(Rows from a 3D scene dataset)
-=-=-

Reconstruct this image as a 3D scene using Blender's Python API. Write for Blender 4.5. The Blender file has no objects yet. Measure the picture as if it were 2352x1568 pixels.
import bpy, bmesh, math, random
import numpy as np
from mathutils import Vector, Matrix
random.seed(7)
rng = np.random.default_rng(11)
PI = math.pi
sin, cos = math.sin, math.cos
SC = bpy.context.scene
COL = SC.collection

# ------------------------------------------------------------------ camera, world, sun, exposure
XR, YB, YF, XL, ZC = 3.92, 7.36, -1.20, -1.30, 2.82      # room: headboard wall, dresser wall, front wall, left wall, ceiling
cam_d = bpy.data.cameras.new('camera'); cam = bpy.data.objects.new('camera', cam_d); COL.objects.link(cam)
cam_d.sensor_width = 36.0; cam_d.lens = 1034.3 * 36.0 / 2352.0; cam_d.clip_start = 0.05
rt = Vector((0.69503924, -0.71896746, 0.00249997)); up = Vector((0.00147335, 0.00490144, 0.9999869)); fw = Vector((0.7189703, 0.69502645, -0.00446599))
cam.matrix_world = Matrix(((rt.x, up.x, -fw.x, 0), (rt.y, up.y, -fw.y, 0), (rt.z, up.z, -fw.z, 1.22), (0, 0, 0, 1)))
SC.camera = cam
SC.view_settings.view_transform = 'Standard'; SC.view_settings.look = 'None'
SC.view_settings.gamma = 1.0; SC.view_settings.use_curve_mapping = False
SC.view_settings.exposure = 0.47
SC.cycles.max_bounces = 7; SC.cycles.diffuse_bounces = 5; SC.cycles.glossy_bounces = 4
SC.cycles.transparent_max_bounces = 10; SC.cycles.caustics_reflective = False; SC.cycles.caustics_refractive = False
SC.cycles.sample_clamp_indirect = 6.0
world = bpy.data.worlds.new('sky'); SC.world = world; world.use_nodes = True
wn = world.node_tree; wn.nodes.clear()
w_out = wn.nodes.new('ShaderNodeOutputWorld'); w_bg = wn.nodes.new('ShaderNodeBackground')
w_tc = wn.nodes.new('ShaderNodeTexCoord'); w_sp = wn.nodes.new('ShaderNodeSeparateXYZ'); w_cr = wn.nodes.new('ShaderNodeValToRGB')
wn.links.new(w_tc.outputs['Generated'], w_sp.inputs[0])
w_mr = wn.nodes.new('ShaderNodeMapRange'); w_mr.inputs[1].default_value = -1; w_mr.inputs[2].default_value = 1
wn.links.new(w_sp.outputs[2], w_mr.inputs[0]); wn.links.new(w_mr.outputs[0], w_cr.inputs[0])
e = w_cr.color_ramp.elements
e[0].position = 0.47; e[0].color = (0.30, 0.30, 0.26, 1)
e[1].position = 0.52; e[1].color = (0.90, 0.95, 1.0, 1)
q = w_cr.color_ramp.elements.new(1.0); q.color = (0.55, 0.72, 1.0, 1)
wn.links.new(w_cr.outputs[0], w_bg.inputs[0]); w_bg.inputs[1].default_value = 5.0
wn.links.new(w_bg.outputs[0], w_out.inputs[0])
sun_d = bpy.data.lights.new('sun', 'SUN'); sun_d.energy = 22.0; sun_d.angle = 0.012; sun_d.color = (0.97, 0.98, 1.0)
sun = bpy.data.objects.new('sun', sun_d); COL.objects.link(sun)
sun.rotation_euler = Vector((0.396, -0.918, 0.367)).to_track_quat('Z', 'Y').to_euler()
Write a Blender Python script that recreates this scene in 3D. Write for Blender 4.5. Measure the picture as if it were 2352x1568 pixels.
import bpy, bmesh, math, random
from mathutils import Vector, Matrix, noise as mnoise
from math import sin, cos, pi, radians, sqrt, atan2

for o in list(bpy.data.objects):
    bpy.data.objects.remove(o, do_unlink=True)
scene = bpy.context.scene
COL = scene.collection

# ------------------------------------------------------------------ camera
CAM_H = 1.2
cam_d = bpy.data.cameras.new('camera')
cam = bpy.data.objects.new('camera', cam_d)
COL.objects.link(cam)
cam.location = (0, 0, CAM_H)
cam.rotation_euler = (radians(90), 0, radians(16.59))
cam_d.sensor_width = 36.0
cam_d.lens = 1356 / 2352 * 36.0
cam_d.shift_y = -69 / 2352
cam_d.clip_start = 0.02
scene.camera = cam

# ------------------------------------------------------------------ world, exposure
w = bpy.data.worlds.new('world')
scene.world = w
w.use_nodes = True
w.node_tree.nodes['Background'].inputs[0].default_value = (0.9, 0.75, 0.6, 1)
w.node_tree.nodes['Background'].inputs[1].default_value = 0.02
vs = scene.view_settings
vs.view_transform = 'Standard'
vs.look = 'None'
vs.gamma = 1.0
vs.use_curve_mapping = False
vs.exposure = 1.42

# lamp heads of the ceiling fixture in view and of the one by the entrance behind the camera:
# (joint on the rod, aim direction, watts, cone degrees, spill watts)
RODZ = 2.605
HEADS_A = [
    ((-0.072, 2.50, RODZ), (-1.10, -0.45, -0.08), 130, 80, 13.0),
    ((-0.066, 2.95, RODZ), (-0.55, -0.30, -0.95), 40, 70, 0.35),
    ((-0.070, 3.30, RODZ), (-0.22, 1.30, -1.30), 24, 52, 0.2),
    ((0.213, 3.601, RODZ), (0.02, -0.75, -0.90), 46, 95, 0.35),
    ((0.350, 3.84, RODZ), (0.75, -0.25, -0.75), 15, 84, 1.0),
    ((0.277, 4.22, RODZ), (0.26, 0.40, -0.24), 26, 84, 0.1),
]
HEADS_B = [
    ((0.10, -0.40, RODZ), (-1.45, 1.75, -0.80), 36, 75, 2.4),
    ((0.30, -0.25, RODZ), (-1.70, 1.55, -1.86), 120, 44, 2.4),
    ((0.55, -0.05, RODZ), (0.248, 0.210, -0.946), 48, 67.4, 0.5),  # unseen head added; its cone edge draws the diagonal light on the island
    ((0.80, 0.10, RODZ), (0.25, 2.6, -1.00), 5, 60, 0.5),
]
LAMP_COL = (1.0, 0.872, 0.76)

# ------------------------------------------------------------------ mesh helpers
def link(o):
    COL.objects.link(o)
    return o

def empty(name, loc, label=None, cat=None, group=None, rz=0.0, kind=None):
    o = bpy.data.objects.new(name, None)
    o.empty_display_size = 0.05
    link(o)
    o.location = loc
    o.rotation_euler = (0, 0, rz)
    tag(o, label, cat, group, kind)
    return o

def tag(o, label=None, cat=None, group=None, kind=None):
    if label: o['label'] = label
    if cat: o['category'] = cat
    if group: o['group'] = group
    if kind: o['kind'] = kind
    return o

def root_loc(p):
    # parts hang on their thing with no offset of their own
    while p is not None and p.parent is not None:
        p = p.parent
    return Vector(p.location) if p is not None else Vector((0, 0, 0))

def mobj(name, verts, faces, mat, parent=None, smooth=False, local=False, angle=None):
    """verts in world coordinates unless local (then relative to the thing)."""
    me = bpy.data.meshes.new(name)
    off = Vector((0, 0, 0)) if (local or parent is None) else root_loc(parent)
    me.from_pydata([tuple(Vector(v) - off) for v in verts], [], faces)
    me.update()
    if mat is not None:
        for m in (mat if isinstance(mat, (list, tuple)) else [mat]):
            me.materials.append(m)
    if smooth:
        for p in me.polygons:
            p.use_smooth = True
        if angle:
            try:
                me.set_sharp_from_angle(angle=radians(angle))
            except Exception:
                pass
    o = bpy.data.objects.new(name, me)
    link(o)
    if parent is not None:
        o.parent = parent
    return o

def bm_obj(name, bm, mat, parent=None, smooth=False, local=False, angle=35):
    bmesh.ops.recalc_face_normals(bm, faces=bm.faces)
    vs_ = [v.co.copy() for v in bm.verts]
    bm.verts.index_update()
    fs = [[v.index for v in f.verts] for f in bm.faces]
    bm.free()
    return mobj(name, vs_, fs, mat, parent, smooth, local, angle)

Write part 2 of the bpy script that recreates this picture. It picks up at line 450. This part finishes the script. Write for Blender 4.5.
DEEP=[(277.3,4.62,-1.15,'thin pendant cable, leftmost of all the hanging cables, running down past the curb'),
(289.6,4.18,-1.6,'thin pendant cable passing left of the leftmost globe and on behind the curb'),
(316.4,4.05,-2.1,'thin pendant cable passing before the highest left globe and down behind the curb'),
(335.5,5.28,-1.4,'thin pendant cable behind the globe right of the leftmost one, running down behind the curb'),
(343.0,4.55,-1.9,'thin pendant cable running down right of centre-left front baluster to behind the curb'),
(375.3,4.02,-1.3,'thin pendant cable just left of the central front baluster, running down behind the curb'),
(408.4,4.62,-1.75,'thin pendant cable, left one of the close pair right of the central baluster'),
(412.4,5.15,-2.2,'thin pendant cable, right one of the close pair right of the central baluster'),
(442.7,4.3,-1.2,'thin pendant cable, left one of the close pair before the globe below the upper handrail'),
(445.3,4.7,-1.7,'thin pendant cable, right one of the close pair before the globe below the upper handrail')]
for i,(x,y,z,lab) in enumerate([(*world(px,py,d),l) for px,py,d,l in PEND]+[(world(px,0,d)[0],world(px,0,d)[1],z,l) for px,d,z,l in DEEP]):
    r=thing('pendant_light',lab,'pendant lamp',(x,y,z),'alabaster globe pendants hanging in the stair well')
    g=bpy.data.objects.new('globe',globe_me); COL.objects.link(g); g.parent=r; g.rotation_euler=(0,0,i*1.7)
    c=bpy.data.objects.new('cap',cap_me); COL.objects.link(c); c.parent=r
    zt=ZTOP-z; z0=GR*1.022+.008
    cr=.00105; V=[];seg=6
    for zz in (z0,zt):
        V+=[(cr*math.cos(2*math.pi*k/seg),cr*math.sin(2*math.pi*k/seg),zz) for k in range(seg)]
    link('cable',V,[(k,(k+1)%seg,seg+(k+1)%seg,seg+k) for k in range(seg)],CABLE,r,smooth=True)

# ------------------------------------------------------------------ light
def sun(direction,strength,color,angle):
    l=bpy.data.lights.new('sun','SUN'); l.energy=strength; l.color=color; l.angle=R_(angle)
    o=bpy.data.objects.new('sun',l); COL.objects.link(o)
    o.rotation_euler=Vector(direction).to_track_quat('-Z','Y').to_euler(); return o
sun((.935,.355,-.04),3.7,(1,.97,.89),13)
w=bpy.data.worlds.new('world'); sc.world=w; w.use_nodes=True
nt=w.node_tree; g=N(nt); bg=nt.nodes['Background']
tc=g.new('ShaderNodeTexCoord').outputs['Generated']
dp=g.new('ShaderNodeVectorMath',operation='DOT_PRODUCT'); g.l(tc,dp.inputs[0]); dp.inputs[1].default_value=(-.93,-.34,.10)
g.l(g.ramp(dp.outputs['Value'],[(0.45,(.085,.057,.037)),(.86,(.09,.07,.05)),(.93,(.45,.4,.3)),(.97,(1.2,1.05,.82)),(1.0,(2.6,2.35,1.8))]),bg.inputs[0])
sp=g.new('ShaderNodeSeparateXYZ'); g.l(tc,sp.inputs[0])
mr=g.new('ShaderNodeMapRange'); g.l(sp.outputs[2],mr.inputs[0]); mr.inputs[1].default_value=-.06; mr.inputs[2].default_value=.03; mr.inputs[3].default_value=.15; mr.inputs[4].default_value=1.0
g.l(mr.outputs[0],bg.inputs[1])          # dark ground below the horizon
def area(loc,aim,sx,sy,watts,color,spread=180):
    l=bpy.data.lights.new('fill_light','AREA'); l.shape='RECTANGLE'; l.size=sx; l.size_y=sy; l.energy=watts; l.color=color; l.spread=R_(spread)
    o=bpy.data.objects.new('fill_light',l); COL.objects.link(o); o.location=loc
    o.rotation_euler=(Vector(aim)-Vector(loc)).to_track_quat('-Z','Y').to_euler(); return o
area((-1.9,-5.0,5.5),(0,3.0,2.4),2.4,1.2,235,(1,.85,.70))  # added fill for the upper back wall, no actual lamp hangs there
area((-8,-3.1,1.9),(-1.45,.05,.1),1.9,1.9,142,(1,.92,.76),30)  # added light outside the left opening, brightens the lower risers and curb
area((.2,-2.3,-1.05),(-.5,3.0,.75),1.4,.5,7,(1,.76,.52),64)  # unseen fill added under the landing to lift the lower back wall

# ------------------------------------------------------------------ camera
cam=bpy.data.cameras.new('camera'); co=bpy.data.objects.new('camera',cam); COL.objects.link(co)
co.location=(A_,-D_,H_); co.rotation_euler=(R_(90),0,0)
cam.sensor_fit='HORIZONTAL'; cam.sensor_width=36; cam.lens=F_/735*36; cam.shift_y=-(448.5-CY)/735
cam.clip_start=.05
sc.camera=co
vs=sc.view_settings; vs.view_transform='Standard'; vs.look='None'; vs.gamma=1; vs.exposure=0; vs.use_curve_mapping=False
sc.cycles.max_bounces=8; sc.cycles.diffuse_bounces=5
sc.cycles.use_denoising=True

-=-=-

◆ SET TASK: Exactly as written, quote the lines from the one that has "Write a Blender" down to the one that has "COL = scene.collection", and include both.

◆ WRITTEN SOLUTION:
Write a Blender Python script that recreates this scene in 3D. Write for Blender 4.5. Measure the picture as if it were 2352x1568 pixels.
import bpy, bmesh, math, random
from mathutils import Vector, Matrix, noise as mnoise
from math import sin, cos, pi, radians, sqrt, atan2

for o in list(bpy.data.objects):
    bpy.data.objects.remove(o, do_unlink=True)
scene = bpy.context.scene
COL = scene.collection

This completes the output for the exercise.